Arctic Sea Ice Thickness from Satellite Observations, Aircraft Field Campaign Measurements, and Numerical Model Simulations

Sea ice is an important indicator and effective modulator of regional and global climate change because it significantly affects the complex exchanges of momentum, heat, and mass between the sea and atmosphere. At present, there are datasets for Arctic sea ice thickness from satellite observations, aircraft field campaign measurements, numerical model simulations, and some in-situ measurements. Among satellite derived data sets, one satellite ice thickness product has been generated using NASA's Ice, Cloud and Land Elevation Satellite (ICESat) Geoscience Laser Altimeter System (GLAS) observations (Kwok et al., 2009), another has been produced from long-term optical (visible, near-IR, and thermal IR) imager data from NOAA Polar Orbiting Satellites (Wang et al., 2010). The approaches are completely different: the ICESat product estimates ice thickness from surface elevation; the optical imager approach estimates ice thickness by solving the surface energy budget equation.
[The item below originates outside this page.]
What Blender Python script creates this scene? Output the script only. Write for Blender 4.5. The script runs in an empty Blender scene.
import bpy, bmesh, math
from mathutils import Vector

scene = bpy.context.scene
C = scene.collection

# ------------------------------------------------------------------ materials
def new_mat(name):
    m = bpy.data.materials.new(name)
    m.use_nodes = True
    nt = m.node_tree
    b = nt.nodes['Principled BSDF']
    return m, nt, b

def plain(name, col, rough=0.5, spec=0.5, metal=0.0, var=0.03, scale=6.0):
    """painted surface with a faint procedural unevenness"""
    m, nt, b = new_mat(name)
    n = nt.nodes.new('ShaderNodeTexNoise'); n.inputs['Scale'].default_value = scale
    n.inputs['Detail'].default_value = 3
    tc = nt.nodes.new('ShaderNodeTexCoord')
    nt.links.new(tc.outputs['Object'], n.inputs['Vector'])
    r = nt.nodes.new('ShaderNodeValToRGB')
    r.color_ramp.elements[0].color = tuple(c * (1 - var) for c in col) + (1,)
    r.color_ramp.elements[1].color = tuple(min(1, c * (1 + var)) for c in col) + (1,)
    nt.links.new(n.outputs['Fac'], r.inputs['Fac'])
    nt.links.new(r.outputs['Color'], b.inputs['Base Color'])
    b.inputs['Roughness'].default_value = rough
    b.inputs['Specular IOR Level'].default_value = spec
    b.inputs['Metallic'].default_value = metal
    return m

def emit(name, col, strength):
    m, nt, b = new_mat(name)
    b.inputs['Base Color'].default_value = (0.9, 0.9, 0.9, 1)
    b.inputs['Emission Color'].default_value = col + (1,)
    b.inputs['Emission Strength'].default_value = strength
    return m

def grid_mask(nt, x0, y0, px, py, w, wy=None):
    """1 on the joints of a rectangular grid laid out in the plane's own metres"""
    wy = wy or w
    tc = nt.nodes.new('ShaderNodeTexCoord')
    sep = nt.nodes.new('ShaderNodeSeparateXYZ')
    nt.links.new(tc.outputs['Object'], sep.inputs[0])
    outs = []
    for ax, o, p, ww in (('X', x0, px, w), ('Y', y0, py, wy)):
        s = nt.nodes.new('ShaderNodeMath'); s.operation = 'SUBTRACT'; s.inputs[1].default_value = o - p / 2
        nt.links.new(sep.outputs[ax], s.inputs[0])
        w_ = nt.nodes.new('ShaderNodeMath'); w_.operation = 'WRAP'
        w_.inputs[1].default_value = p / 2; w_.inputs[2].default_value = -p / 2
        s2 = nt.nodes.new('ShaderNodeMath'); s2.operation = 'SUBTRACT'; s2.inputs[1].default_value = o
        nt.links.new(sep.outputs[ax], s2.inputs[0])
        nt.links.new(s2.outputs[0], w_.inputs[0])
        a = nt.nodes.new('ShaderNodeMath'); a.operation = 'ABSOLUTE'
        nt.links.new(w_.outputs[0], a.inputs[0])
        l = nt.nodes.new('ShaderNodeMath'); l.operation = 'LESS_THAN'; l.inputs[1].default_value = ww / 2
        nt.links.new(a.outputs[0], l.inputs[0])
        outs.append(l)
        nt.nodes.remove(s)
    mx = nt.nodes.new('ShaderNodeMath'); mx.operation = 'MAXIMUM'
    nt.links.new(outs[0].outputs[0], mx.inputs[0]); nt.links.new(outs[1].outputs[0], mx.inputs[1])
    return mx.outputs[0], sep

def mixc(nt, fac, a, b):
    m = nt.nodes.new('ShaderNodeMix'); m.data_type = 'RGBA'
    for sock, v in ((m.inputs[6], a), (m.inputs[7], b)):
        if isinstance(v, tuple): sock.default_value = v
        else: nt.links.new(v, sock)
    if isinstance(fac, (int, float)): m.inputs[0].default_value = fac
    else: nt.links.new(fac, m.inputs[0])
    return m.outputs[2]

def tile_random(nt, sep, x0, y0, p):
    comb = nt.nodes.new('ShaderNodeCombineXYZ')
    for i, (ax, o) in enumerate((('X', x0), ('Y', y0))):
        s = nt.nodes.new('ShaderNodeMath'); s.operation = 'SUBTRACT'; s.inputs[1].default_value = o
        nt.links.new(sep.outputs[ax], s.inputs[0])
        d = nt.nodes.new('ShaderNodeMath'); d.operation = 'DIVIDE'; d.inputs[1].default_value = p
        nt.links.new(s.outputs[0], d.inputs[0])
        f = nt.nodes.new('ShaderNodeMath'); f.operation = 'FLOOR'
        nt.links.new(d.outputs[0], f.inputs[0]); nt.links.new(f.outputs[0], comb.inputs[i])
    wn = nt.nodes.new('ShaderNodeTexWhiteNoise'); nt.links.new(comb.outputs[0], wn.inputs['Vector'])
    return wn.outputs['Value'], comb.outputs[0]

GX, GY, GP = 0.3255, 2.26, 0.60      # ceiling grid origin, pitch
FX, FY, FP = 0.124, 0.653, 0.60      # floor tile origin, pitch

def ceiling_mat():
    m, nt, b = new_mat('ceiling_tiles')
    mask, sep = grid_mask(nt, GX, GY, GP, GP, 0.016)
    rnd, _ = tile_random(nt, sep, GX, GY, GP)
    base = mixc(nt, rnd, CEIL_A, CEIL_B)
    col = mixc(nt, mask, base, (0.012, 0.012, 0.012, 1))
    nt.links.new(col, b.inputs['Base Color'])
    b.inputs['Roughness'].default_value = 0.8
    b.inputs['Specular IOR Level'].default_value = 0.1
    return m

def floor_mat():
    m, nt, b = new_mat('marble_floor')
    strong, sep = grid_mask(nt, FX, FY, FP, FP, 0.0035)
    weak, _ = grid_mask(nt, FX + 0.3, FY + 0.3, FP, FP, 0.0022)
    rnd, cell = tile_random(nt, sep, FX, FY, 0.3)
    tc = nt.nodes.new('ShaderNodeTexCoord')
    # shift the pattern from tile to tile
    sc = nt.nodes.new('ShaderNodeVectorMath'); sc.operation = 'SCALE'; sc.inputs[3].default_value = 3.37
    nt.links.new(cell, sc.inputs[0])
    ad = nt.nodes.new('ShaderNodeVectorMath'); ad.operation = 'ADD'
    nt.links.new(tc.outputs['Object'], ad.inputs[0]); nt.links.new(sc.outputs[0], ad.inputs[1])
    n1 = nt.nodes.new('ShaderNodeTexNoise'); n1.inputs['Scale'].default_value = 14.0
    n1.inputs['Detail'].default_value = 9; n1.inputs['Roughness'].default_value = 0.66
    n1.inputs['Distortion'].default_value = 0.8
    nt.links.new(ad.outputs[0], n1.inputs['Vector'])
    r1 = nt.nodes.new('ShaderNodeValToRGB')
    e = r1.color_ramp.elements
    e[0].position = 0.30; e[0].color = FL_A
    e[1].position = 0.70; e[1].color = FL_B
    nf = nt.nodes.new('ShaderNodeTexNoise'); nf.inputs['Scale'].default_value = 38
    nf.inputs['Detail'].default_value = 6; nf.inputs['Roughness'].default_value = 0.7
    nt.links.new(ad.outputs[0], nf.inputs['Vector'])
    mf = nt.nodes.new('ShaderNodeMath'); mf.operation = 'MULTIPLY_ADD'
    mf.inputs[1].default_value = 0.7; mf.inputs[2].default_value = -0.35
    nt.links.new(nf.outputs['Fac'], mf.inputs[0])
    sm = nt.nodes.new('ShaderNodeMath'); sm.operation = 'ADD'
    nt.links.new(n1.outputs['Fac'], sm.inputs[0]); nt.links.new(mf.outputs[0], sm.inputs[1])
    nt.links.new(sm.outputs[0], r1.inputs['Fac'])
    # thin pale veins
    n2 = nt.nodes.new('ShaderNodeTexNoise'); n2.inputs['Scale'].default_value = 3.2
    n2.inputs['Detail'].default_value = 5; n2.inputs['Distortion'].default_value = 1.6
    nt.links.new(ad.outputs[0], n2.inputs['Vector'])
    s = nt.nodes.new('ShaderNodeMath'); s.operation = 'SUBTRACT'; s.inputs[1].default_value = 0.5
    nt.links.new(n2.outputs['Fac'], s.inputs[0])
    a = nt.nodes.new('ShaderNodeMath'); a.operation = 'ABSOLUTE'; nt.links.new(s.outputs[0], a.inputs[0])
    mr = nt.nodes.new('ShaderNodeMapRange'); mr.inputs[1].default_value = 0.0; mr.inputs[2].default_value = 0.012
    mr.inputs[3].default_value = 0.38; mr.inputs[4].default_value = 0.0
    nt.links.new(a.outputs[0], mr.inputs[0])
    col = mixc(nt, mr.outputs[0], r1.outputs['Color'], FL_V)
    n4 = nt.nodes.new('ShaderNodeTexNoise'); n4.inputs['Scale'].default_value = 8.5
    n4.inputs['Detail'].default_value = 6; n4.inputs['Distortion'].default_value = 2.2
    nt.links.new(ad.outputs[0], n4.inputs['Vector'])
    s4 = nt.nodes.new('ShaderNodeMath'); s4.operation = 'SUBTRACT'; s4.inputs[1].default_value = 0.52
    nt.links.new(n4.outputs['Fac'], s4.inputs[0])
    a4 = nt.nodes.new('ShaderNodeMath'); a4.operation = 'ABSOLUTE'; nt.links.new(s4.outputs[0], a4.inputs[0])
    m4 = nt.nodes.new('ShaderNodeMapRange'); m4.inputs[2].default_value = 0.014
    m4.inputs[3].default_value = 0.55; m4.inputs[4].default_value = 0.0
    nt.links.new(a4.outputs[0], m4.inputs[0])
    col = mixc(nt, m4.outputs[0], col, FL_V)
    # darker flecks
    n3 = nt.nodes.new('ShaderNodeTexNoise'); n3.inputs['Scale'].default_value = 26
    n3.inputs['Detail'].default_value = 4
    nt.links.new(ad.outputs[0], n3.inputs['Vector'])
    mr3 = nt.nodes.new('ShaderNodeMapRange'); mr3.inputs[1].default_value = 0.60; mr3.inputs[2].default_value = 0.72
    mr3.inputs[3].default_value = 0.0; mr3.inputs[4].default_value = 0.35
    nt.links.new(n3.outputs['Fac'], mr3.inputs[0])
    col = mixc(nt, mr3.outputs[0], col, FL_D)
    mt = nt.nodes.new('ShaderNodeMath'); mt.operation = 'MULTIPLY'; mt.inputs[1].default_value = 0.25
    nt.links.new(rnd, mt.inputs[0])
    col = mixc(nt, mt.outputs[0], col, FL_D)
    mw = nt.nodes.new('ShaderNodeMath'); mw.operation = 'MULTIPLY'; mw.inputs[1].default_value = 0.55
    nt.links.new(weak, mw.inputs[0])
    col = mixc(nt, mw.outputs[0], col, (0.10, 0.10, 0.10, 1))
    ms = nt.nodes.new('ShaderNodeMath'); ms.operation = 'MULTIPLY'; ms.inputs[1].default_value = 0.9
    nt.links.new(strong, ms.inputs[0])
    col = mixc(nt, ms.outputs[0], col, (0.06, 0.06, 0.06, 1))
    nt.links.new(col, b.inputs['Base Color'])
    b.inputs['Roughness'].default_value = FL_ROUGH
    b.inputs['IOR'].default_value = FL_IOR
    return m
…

NASA's IceBridge program fills the gap between the loss of ICESat in 2010 and the launch of ICESat-2 in 2016. IceBridge employs an aircraft for altimeter and other measurements of the ice sheets and sea ice. The IceBridge Snow Radar, Digital Mapping System (DMS), Continuous Airborne Mapping By Optical Translator (CAMBOT), and Airborne Topographic Mapper (ATM) instruments can be used to estimate ice thickness with a methodology similar to that used for ICESat. Ice thickness has also been modeled with the numerical model called Pan-Arctic Ice Ocean Modeling and Assimilation System (PIOMAS) (Zhang and Rothrock, 2003). Arctic sea ice thickness estimates from these different data sources will be examined and inter-compared to evaluate their consistency and validity with in-situ measurements. Arctic sea ice thickness variations over time and space will be also investigated.